The climbing rose is losing its leaves and there are fewer rose hips than last year. Is the plant ailing or just tired after a long summer of heat and humidity? Probably a little of both. But it’s not just the rose; it’s all the plants, the ones that are here, fraying around the edges, and the ones I had hoped to plant … but did not.

It’s that time of year when you realize that what you have in the garden is what you get. The grand dreams of landscaping that were yours for the taking in the heady days of early spring seem silly now. There will be no clematis paniculata planted by the deck stairs, no zinnias by the mailbox. The weeds that once threatened are now welcomed because at least they are green. 

But this is not to sound an entirely disappointed note. There are some gardening success stories this year. The transplanted ornamental grasses are thriving farther down in the yard, beside the fence. And the knockout rose I bought on impulse has made a promising start (even though it will have to be moved, thanks to one of those doing-better-than-expected ornamental grasses). 

Still, it’s time to acknowledge that we’re moving out of the growing season, not into it. Acorns are falling fast and even a few yellow leaves have imprinted themselves on the black springy mat of the trampoline. In a month we will be entering meteorological autumn. Summer … is spent. 

The Naturalist

The Naturalist

Lately it has been cool and dry enough to throw open the windows and door. Yesterday I worked on the deck in the late afternoon light, feeling that perfect balance of temperature and air weight that makes humans feel content, at home in the world.

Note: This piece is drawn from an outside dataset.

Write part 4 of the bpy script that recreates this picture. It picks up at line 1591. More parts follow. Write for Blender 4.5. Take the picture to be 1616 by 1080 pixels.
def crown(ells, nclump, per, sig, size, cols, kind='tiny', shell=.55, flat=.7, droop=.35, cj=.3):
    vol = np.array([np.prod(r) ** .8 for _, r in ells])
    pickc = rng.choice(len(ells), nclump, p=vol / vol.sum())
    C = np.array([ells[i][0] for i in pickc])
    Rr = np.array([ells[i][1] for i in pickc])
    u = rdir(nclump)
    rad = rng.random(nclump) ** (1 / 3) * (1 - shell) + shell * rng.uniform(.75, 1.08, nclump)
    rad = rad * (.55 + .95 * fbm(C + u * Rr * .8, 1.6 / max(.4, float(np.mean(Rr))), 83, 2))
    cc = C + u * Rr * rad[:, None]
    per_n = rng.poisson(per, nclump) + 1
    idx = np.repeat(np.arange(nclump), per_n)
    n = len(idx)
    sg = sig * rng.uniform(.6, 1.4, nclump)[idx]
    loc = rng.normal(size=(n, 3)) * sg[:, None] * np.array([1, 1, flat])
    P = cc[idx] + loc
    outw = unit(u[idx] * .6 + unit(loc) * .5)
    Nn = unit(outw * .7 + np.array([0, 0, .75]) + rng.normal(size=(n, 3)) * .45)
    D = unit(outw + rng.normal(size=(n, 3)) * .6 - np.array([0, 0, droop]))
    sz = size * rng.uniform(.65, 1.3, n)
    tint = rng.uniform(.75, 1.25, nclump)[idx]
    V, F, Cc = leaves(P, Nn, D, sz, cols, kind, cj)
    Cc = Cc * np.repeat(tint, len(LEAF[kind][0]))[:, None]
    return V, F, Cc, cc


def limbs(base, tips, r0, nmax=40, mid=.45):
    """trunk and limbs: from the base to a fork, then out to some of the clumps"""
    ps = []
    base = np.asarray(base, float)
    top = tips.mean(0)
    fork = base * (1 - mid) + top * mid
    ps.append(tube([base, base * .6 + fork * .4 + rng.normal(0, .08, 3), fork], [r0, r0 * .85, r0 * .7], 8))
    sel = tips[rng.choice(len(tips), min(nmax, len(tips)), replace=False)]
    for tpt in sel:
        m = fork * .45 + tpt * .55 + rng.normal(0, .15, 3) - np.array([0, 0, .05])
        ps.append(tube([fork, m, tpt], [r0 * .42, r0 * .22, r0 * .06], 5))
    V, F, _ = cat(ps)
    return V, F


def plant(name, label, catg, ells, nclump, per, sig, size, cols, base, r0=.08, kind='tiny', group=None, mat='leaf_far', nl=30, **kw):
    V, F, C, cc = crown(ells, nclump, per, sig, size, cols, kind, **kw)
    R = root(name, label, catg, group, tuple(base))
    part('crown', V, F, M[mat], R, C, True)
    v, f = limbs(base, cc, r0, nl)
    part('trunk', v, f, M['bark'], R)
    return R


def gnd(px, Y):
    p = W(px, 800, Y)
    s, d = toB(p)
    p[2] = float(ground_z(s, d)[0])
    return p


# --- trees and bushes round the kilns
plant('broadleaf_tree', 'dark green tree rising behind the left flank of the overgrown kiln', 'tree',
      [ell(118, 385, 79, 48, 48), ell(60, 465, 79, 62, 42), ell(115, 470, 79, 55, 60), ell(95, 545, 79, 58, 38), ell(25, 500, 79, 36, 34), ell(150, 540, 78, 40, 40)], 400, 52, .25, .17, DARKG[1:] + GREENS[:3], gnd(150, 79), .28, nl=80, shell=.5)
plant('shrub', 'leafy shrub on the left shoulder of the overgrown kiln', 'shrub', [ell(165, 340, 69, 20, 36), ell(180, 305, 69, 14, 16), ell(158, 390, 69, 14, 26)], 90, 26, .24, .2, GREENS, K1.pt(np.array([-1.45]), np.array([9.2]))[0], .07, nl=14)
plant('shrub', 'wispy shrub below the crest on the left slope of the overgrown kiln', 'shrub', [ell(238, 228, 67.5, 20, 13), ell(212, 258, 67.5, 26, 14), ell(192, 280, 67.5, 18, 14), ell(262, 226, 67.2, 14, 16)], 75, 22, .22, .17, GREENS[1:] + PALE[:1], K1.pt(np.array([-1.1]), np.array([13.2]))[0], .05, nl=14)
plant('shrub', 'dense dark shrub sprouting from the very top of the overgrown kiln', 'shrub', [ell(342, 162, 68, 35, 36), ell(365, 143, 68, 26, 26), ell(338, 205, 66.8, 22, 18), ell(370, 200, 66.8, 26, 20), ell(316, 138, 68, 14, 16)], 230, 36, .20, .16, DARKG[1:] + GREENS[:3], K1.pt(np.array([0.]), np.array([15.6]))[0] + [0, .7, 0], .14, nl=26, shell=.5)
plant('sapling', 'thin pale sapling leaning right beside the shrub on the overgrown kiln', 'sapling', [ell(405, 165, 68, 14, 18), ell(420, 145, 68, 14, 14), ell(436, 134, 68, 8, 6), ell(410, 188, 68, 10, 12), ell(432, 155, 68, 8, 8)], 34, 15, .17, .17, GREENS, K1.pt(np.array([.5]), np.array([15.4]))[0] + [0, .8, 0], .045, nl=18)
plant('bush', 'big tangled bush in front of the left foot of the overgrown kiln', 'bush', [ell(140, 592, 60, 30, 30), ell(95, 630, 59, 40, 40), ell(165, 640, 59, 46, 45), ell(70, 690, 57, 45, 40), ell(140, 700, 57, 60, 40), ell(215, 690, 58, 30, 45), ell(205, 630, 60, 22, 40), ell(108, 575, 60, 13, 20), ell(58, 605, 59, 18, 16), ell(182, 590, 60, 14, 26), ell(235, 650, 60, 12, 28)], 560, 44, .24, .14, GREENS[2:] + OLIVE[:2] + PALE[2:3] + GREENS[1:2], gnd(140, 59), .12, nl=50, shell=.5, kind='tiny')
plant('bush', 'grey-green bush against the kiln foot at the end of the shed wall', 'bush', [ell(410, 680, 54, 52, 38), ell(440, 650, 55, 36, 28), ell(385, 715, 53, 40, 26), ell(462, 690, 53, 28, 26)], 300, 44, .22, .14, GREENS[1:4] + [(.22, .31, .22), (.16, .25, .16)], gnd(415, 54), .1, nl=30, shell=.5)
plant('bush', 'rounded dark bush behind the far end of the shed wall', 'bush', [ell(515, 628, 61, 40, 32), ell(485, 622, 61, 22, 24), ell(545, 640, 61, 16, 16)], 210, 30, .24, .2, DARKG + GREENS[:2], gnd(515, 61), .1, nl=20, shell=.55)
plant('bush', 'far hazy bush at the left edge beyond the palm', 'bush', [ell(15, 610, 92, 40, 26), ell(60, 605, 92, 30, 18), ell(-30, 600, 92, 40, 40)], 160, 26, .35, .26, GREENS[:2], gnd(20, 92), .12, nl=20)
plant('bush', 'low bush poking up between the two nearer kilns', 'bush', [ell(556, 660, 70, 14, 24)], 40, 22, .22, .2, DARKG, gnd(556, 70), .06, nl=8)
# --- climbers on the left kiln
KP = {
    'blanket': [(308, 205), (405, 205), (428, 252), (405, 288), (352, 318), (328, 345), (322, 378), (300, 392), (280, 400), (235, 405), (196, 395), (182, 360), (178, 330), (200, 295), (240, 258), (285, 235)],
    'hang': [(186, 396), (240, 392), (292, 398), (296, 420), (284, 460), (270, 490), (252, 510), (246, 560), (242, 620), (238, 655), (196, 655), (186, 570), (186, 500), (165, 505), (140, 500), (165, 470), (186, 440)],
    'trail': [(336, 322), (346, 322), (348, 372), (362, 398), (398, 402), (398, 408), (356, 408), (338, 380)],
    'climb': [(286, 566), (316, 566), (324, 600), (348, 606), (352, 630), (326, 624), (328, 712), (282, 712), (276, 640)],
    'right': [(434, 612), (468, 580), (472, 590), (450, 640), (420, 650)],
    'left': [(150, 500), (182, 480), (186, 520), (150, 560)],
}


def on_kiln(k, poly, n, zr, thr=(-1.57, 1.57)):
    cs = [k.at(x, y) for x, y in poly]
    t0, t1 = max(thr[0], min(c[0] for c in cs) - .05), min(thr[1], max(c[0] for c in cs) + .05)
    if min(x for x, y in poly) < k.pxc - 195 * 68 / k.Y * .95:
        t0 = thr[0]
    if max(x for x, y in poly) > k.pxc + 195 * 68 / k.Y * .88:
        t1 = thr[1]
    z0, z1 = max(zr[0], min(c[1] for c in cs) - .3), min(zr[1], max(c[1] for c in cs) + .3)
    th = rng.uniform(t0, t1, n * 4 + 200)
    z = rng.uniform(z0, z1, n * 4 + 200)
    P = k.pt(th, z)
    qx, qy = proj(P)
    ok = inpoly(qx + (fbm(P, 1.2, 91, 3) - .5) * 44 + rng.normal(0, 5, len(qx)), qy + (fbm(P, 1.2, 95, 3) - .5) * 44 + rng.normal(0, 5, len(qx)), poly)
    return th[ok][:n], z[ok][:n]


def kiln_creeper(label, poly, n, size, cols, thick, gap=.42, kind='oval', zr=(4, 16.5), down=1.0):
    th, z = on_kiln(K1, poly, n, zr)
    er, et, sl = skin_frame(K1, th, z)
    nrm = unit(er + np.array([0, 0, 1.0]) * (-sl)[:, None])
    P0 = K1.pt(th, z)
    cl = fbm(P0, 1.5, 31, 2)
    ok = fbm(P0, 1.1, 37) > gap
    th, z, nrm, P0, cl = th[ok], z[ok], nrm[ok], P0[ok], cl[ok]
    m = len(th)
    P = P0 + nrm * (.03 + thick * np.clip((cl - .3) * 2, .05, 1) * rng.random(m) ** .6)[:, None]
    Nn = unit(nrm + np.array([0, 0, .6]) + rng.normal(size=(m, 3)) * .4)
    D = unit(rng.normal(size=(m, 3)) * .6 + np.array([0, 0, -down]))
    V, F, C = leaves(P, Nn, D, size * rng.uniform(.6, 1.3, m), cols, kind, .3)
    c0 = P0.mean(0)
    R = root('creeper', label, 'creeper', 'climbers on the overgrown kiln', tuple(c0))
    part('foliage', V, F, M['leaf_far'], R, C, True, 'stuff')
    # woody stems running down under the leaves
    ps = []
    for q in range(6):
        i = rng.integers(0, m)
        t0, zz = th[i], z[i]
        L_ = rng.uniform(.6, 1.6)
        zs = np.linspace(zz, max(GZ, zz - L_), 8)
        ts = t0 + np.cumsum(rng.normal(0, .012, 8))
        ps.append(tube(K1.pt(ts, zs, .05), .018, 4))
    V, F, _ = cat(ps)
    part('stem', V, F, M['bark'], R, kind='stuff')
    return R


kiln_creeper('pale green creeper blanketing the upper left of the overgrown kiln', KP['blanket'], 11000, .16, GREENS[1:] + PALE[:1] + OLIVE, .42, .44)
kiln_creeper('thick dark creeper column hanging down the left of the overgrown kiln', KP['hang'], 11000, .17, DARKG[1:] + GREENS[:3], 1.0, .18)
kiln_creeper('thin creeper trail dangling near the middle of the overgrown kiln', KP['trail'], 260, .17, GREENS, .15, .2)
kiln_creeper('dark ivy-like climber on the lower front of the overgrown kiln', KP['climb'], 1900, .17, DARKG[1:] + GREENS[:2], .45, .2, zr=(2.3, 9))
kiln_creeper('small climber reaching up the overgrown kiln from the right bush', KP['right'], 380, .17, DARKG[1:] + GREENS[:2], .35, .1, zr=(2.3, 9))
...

Other creatures were out there with me. The crickets chirped, their music blending with the tinnitus that has become so much a part of my background noise that I seldom notice it anymore. The hummingbirds sparred and fed. Copper wandered in and out the open door. A squirrel landed on a branch of our neighbor’s tree, bending it with his tiny weight.

I was thinking the other day that working at home may turn me into a naturalist. Working outside, taking breaks in the woods instead of at the water cooler — for these reasons and many others I’ve gotten on myself for not knowing more about the trees I see, even the weeds I pull. 

For now, there’s little time for this … but when the impulse is there, the action may follow. Or at least that’s what I hope.

The Butterfly Effect

The Butterfly Effect

It’s a beautiful day here, with a light breeze, low humidity and hummingbirds topping up frequently at the nectar bar. The perfect day to take breaks in the yard, picking up sticks and pulling stilt grass.

A few minutes ago the chainsaws revving in the distance finally claimed their victim as Folkstone lost another of its giant oaks. By now I recognize the harbingers, those first crashing-through-brush sounds that are followed by the thud of a massive trunk hitting the earth. I almost felt the ground shake. And I wasn’t the only one. A distant dog began to bark, too. 

It made me think of the butterfly effect, a part of chaos theory which posits that small changes can have large effects, with the oft-used metaphorical example of a tornado’s path being affected by the flapping of a butterfly’s wings far away. 

Although that example is a simplification, small changes do have big consequences. We see it all the time in our lives, in everything from the first tiny crack in a windshield to the first small rupture in a relationship. I think that’s why the concept of the butterfly effect caught the popular imagination. And why I thought of today, as the tree fell and the dog barked and I … wrote my post about it.